Are IA Equity sectors well defined?

Charles Younes

Charles Younes

After comprehensive consumer research and industry consultation, the Investment Association (IA), has decided to lower the yield requirement from 110 to 100 for funds in the UK Equity income sector.

The classification debate is highly important as most investors run their fund analysis by comparing funds to their sector peers.

The aim is for investors not to “compare apples and oranges”. To assess the validity of the current sector classification, I decided to use two measures of dispersion of returns: the standard deviation and the range between the first and third quartile.
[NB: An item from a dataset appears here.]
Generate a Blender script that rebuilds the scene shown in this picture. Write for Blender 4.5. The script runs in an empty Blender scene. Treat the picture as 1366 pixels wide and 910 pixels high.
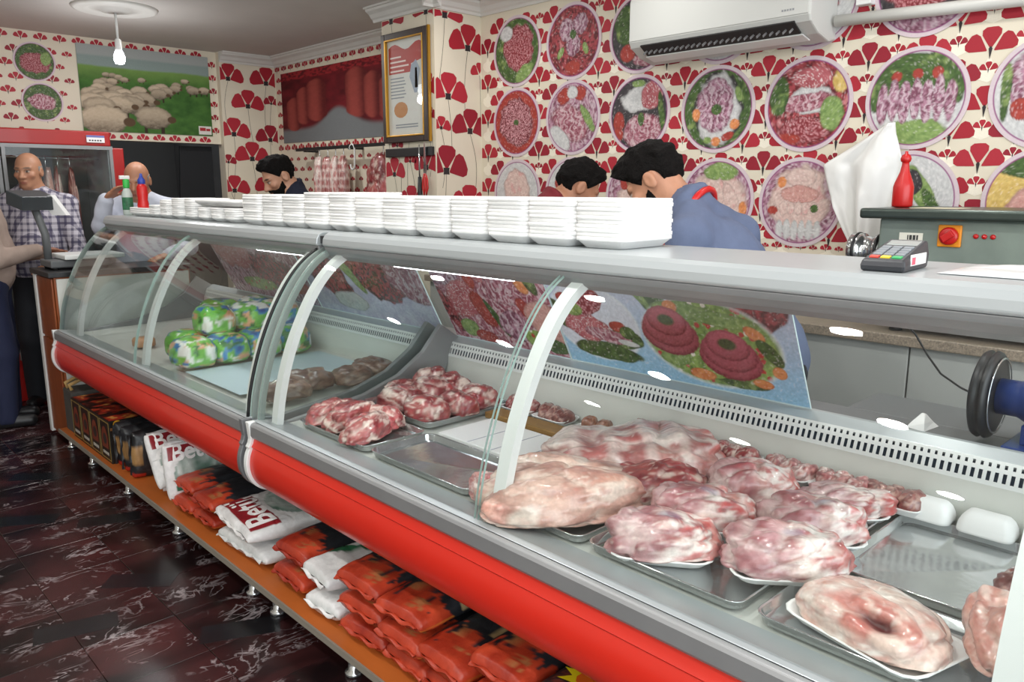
import bpy, bmesh, math, random
import numpy as np
from mathutils import Vector, Matrix

# ------------------------------------------------------------------ camera
scene = bpy.context.scene
COL = scene.collection
cam_data = bpy.data.cameras.new('camera')
cam_data.sensor_fit = 'HORIZONTAL'
cam_data.sensor_width = 36.0
cam_data.lens = 36.0 * 1050.0 / 1366.0
cam_data.clip_start = 0.02
cam = bpy.data.objects.new('camera', cam_data)
COL.objects.link(cam)
cam.matrix_world = Matrix(((0.7253, 0.1313, -0.6758, 0.0),
                           (-0.6884, 0.1383, -0.7120, 0.0),
                           (0.0, 0.98165, 0.19073, 1.5),
                           (0, 0, 0, 1)))
scene.camera = cam

# ------------------------------------------------------------------ light
world = bpy.data.worlds.new('overcast_day')
scene.world = world
world.use_nodes = True
bg = world.node_tree.nodes['Background']
bg.inputs[0].default_value = (0.86, 0.93, 1.0, 1)
bg.inputs[1].default_value = 1.2

def area(name, loc, rot, sx, sy, power, color=(1, 1, 1)):
    d = bpy.data.lights.new(name, 'AREA')
    d.shape = 'RECTANGLE'; d.size = sx; d.size_y = sy; d.energy = power; d.color = color
    o = bpy.data.objects.new(name, d); COL.objects.link(o)
    o.location = loc; o.rotation_euler = rot
    return o
# daylight entering through the open shop front behind the camera
area('shopfront_daylight', (0.4, -1.5, 1.55), (math.radians(90), 0, 0), 5.6, 2.2, 115, (0.93, 0.97, 1.0))
# grid of round downlights in the shop ceiling, plus an added fill row
def downlight(x, y, power):
    d = bpy.data.lights.new('ceiling_downlight_or_fill', 'AREA'); d.shape = 'DISK'; d.size = .12; d.energy = power; d.color = (1.0, .985, .95)
    o = bpy.data.objects.new('ceiling_downlight_or_fill', d); COL.objects.link(o); o.location = (x, y, 2.62)
for dx in (-1.35, -.1, 1.38, 2.85):  # last row is added, to light the workers behind the counter
    for dy in (.05, 1.18, 2.35, 3.52):
        downlight(dx, dy, (10 if dy < 3 else 6) if dx < 2.8 else 4.5)
for dx, dy, p_ in ((-.1, 4.7, 5), (1.2, 4.7, 7), (2.5, 5.6, 12)): downlight(dx, dy, p_)

scene.view_settings.view_transform = 'Standard'
scene.view_settings.look = 'None'
scene.view_settings.exposure = 0.0
scene.view_settings.gamma = 1.0
scene.view_settings.use_curve_mapping = False
scene.cycles.transparent_max_bounces = 24
scene.cycles.max_bounces = 10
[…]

I decided to look at the one-year return for every IA equity sector over the last seven years. 

Looking at those results, it is interesting to note that the IA UK Equity income recorded the lowest dispersion of returns, as measured by the standard deviation; and second lowest as measured by the range of performance.

On average, the difference in performance between the 25th and 75th best performing funds in the sector was 12.11 per cent.

There were also periods, such as the second half of 2014 and first half of 2015, when the difference in performance was less than ten per cent, indicating a strong consistency in performance between UK Equity Income funds.

On the other hand, the IA UK Smaller Companies sector appears to bring together funds which have very dissimilar investment objectives. It might be because the underlying asset class (UK Smaller companies), is more volatile than others. Another reason could be that the sector can be split up into different sub-categories.

Our analysis of the sector highlights four main group of funds: funds using the Numis Smaller Companies and AIM indexes as the investable universe; others using the FTSE Small Cap (ex-Investment Trust) index or FTSE AIM or MSCI UK Small Cap. 

My analysis further highlights specific periods where the difference in performance between sector peers increased. This was indeed the case around June 2013, as well as in the fourth quarter of 2016. These periods correspond to the so-called “Fed tapering tantrum” and “Trump election” events.

Across all IA equity sectors, the range of performance between funds increased during these two events. Fund managers were relatively unprepared for these scenarios. Regarding the former event, asset managers were caught by the increase in correlation between bonds and equities, which fell together instead of moving in opposite directions as they normally do.

Regarding the latter, few polls predicted Trump would win the US election.

I think it is also important to link these events with the underperformance of active managers during these periods. After three years of momentum / growth-led equity markets from mid-2013 to mid- 2016, most fund managers had given up on value investing.

Only a few active managers maintained their exposure to the value factor, explaining the large difference in performance between active managers.